An unlikely company can claim the title of best-performing Canadian stock over the past 10 years.
Boyd Group Income Fund, which started out replacing windshields in Winnipeg in 1990, has transformed itself into one of the premiere growth stocks on the Toronto Stock Exchange.
Over the past decade, Boyd’s shares have increased by nearly 5,000 per cent – or roughly a factor of 50 – making it the top performer in the S&P/TSX Composite Index over that time. After accounting for dividends, Boyd’s stock has returned an average of more than 50 per cent, every year, for 10 years.
Granted, Boyd’s low starting point back in 2009 has a lot to do with those astronomical returns.
But even after the big gains posted in the early years after the global financial crisis, the stock continued on a steep upward trajectory, as the company has manoeuvred through the fragmented collision repair industry in North America with a potent mix of acquisitions and growth from within.
“You want that combination,” said Teal Linde, president of Linde Equity, a Vancouver-based investment advisory. “A lot of growth strategies ultimately fail because there’s just too much dependence on doing acquisitions.”
That balanced formula continues to deliver for Boyd, which has an abundance of takeover targets, while the rising cost of repairing increasingly sophisticated vehicles helps to drive organic growth.
By the time the global financial crisis erupted in 2009, Boyd’s shares didn’t have much left to lose. Plagued by operational issues and excessive debt, the company was reduced to penny-stock status in 2006 when the federal government announced a change to the way income trusts were taxed.
After Brock Bulbuck took over as chief executive in 2010, the company’s fortunes began to change and its consolidation strategy began to take shape.
Fast-forward to today: Boyd has more than 600 locations in 27 U.S. states and five Canadian provinces. “It’s as good a management team as you’re going to find,” said Brandon Osten, chief executive officer of Toronto-based Venator Capital Management. “Because they have the ability to buy or build at roughly the same cost, they could never get pressured into paying too high a price.”
The company has also been careful not to dilute its shareholders with excessive share issuance. From the end of 2009 to the end of last year, share count rose by about 70 per cent, while revenue increased by about 730 per cent.
And yet, the company has not had to imperil its balance sheet to generate growth, with net debt to adjusted EBITDA of about 1.7 times as of the end of the first quarter, making Boyd “conservatively leveraged,” Desjardins Securities analyst David Newman said in a note.
Its major U.S. competitors, meanwhile, are either too indebted or, in the case of Caliber Collision Centers and Abra Auto Body Repair of America, which merged earlier this year, too preoccupied with integration to be active on the M&A market, Mr. Newman said.

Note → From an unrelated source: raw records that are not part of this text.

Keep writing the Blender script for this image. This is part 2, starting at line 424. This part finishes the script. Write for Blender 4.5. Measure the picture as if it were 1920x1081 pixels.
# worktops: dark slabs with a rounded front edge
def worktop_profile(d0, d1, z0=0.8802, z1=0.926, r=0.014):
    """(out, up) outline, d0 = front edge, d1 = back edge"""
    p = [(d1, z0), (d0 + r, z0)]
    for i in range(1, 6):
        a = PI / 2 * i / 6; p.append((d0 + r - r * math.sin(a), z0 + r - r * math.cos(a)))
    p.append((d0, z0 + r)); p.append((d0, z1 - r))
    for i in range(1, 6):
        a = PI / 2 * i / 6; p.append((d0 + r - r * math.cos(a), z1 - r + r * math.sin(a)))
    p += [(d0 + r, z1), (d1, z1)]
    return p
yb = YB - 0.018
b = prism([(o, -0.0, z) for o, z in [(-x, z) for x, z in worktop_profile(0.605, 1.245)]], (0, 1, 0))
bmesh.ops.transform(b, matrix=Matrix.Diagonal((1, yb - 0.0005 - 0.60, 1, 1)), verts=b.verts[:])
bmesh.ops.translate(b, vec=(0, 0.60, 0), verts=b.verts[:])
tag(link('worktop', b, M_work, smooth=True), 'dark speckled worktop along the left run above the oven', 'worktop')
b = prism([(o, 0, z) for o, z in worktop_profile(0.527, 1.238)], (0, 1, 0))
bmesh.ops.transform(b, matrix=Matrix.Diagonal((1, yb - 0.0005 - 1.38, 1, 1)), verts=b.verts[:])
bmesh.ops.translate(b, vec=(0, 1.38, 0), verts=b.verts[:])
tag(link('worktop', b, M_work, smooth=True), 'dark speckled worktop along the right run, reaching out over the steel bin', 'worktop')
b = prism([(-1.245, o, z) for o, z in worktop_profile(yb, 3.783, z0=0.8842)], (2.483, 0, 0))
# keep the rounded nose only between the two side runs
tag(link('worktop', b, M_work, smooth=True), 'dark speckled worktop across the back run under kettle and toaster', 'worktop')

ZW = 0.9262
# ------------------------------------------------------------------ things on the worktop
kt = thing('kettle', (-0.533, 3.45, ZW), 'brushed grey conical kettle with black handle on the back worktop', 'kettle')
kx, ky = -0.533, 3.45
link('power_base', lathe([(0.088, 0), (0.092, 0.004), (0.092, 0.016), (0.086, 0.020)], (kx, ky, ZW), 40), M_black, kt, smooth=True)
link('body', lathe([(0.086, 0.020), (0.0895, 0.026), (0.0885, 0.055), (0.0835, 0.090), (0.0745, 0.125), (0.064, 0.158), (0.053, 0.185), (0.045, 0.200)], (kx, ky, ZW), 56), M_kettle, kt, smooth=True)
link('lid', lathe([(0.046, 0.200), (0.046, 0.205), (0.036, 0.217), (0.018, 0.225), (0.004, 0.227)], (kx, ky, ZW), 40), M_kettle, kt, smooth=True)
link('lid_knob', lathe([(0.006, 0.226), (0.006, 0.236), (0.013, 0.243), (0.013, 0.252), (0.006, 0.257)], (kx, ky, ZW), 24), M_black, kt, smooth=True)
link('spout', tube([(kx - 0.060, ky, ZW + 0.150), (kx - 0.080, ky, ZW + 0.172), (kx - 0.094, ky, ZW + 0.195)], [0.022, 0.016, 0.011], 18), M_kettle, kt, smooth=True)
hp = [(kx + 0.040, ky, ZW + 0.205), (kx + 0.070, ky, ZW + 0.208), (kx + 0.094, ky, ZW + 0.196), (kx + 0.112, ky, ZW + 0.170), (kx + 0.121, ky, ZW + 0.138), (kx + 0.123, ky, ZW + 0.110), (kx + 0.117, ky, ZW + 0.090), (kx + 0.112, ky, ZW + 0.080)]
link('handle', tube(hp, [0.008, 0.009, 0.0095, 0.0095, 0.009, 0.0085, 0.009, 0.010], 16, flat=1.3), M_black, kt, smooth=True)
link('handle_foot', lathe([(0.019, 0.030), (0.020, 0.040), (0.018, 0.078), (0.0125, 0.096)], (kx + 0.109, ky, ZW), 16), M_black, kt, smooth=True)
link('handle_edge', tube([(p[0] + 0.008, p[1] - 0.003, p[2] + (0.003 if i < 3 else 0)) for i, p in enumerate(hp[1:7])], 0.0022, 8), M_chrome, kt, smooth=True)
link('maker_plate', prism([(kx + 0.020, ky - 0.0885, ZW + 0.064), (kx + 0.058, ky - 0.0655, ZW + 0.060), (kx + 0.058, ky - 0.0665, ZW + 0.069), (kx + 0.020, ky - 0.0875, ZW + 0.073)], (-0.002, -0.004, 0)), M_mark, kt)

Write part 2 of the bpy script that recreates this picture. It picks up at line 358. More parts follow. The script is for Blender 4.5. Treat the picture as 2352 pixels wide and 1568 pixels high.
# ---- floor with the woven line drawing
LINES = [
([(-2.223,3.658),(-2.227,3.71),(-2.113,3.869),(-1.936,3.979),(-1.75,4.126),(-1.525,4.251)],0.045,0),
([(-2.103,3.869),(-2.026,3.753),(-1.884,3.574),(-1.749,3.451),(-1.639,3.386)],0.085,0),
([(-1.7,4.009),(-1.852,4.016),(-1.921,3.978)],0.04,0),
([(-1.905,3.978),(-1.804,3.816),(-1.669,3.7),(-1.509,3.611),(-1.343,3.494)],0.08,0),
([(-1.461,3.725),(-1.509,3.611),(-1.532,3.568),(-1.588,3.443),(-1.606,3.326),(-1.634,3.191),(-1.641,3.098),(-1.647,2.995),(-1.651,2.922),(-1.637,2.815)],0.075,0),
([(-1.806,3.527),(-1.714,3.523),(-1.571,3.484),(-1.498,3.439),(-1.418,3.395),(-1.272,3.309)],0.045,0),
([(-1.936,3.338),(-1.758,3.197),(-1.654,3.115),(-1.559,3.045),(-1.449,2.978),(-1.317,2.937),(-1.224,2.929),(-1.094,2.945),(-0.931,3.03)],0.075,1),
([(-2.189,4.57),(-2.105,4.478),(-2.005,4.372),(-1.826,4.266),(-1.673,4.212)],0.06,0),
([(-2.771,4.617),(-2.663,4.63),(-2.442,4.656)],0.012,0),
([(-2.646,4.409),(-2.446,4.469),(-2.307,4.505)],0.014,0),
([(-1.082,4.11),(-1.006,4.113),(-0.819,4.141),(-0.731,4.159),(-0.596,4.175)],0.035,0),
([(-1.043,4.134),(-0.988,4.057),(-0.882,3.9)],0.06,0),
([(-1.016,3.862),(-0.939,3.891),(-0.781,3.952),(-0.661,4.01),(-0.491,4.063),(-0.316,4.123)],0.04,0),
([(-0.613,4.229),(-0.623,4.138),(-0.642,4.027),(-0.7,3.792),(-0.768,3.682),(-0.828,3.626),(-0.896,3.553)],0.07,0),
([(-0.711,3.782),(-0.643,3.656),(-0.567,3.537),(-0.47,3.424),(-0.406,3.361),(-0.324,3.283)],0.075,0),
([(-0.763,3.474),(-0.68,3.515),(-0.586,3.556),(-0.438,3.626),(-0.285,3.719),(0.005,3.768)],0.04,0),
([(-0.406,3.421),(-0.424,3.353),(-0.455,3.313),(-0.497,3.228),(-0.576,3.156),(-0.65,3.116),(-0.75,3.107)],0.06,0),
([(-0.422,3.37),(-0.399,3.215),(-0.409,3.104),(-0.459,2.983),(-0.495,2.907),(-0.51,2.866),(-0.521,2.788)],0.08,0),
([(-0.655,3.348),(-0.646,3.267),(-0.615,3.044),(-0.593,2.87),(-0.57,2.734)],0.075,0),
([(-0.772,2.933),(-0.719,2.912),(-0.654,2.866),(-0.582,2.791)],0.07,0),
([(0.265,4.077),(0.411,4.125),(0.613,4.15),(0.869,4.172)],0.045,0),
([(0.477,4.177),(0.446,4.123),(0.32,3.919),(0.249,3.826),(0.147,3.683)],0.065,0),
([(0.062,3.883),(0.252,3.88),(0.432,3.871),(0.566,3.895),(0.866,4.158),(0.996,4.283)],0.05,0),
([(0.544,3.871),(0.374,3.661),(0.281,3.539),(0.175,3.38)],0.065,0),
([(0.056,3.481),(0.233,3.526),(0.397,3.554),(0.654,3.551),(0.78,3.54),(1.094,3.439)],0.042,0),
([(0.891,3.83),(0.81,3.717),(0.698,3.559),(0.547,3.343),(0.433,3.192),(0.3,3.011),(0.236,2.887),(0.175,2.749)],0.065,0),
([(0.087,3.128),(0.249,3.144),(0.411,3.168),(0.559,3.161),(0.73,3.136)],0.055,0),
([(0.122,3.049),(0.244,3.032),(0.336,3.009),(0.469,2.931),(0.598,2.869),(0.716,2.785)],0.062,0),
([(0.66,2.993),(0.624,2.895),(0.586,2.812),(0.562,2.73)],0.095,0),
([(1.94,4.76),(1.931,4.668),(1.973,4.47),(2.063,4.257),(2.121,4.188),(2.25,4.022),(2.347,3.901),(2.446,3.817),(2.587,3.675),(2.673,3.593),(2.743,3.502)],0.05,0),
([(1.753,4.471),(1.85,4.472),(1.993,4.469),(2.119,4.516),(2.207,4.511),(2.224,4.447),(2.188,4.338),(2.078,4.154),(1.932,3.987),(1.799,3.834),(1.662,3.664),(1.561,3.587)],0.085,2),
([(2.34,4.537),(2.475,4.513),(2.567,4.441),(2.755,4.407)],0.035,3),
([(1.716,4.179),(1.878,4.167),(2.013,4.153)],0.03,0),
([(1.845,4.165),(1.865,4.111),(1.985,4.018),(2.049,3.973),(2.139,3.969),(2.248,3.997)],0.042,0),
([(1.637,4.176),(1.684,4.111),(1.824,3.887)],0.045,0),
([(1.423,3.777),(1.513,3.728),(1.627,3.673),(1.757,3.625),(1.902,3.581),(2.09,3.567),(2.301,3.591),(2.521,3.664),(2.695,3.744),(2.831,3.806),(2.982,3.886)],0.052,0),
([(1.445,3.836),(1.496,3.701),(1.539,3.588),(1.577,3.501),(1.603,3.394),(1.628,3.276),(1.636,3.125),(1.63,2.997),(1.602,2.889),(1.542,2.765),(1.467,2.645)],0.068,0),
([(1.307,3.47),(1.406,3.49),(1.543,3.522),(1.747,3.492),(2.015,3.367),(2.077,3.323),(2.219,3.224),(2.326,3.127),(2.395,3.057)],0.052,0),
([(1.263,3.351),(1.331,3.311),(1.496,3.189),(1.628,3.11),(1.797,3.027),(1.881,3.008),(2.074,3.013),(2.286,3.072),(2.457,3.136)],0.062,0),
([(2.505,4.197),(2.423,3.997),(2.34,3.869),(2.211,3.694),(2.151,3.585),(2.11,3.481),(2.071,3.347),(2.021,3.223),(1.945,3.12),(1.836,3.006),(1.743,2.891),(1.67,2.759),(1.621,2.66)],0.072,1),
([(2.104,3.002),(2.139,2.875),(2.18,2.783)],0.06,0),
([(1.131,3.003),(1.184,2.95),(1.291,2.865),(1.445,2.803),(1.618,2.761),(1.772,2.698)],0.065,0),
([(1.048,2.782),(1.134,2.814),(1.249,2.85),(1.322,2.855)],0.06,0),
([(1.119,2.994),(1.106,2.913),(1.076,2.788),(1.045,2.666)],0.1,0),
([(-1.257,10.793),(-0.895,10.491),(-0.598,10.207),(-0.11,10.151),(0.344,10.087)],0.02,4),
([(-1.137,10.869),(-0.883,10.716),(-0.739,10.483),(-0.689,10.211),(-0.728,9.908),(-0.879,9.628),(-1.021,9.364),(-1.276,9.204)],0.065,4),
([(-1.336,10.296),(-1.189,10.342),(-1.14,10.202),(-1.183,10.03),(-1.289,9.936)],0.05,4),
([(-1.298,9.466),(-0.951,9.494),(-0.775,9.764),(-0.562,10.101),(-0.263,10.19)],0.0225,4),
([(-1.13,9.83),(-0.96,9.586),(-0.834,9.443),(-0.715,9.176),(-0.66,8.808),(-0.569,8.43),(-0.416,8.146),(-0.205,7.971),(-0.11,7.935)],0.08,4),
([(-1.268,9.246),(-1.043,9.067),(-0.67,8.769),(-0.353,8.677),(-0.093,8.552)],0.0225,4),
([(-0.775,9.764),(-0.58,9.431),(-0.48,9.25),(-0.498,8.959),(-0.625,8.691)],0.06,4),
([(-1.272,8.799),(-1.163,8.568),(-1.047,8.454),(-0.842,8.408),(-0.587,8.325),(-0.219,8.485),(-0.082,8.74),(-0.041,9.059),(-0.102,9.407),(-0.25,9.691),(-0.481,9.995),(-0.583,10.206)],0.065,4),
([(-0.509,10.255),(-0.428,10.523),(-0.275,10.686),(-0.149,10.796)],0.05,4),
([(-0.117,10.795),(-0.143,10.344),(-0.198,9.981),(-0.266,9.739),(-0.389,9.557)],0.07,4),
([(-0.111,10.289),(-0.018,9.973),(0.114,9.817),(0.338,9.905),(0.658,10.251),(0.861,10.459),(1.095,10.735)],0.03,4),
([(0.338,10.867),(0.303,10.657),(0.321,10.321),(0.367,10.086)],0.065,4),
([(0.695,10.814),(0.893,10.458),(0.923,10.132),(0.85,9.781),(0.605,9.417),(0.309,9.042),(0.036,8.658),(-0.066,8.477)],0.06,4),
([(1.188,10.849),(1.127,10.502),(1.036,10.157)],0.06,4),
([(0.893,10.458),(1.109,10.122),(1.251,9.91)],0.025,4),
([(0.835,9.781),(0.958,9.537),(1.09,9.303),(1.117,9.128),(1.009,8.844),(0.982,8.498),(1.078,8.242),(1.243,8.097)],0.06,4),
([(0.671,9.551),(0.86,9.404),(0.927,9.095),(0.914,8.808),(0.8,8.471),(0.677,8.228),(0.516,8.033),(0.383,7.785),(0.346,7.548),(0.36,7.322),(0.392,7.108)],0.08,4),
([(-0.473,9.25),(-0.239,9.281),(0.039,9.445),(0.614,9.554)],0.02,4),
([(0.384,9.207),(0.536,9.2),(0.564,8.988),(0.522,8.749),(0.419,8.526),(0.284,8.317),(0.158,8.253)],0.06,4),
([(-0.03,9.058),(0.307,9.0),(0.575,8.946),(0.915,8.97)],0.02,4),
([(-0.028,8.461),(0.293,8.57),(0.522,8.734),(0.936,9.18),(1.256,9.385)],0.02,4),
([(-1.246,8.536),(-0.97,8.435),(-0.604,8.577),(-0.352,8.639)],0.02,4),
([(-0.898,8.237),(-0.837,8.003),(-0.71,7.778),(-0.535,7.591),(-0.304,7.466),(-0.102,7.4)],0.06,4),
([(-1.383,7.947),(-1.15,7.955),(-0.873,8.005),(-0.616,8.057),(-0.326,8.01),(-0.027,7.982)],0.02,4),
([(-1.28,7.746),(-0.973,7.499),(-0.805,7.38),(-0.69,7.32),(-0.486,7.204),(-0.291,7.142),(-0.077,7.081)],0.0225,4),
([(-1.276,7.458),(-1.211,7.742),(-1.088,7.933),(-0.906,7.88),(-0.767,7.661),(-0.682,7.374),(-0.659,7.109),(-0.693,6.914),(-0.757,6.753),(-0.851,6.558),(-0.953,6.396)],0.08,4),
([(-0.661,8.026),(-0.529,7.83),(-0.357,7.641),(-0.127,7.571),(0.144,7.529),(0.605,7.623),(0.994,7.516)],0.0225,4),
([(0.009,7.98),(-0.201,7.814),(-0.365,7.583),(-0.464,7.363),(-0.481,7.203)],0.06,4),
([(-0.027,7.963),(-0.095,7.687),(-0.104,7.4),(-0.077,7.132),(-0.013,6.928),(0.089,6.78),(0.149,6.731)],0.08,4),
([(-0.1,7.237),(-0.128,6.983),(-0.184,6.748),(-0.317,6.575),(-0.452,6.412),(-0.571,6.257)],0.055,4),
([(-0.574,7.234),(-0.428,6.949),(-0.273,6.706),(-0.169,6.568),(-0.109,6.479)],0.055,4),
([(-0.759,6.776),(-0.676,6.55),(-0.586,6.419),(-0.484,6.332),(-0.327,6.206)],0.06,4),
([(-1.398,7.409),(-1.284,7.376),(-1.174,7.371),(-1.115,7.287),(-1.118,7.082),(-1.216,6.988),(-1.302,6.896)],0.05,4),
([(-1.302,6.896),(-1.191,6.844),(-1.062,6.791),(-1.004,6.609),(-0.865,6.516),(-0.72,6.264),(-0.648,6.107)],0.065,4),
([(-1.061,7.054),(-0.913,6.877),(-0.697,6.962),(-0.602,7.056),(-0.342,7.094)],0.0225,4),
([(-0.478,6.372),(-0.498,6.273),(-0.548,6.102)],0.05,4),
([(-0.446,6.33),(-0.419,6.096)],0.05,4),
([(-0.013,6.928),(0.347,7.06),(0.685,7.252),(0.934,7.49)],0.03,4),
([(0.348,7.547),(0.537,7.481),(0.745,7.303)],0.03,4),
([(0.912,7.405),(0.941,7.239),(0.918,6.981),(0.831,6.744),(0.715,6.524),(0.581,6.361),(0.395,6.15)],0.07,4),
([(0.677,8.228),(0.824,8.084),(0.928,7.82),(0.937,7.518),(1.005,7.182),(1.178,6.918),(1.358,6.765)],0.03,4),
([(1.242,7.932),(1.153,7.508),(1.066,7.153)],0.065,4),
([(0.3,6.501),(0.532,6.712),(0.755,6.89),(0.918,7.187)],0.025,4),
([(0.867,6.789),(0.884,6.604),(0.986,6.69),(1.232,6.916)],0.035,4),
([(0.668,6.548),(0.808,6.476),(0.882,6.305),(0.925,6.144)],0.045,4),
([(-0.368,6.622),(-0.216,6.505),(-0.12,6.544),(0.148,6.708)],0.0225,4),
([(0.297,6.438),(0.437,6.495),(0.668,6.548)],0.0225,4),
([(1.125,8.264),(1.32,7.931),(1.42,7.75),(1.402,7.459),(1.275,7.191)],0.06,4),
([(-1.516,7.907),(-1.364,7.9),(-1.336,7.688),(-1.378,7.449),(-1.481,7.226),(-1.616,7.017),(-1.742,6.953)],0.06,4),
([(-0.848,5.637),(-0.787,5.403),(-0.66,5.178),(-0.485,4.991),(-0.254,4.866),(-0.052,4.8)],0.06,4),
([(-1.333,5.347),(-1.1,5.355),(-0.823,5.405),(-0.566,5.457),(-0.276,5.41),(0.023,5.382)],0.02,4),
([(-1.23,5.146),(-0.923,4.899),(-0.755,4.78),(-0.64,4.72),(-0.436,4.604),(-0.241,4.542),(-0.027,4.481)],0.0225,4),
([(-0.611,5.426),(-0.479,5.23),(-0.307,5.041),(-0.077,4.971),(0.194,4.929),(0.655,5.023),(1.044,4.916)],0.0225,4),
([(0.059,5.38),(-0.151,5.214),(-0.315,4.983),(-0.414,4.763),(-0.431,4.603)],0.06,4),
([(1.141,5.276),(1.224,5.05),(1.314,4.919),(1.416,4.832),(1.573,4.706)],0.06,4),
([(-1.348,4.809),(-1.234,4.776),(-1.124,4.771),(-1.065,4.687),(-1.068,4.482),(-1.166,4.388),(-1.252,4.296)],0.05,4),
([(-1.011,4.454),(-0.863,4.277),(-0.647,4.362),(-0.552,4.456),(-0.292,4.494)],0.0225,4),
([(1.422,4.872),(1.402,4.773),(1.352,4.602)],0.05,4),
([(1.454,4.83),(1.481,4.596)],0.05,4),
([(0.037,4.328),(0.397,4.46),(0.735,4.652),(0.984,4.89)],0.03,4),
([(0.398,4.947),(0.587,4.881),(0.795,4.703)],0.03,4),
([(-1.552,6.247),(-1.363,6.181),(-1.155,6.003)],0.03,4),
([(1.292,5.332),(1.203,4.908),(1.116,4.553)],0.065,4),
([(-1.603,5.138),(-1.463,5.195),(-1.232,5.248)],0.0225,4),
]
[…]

The limits to Boyd’s growth don’t yet appear anywhere in sight. Despite a decade of steady expansion, the company’s market capitalization is still a modest $3.2-billion, while its U.S. store count is less than 2 per cent of the total market. “Boyd is well-positioned to capitalize on the strong M&A momentum,” Mr. Newman said.
Insurance companies have been helping to promote that consolidation, as they increasingly favour larger repair networks to help manage claims and drive efficiencies.
The average size of claims has generally been on the rise, meanwhile, as a result of increased technology in vehicles, such as crash avoidance systems. “Cars today, when they get into fender benders, there is a lot of safety equipment you have to repair, like cameras and sensors,” Mr. Linde said.
It all amounts to a compelling narrative, which has not been lost on Bay Street. Of the 12 analysts following the stock, all 12 rate it a “buy,” making Boyd one of the top-rated stocks in the index, as measured by Bloomberg’s consensus recommendations.
Considering that level of positive sentiment, combined with Boyd’s latest leg upward – its stock is up by 43 per cent year to date – prospective investors may want to consider waiting for a better entry point, Mr. Linde said.
“They just had a gangbuster quarter that got the market excited, but not every quarter is like that. You could wait for a pullback, and it’ll happen again at some point."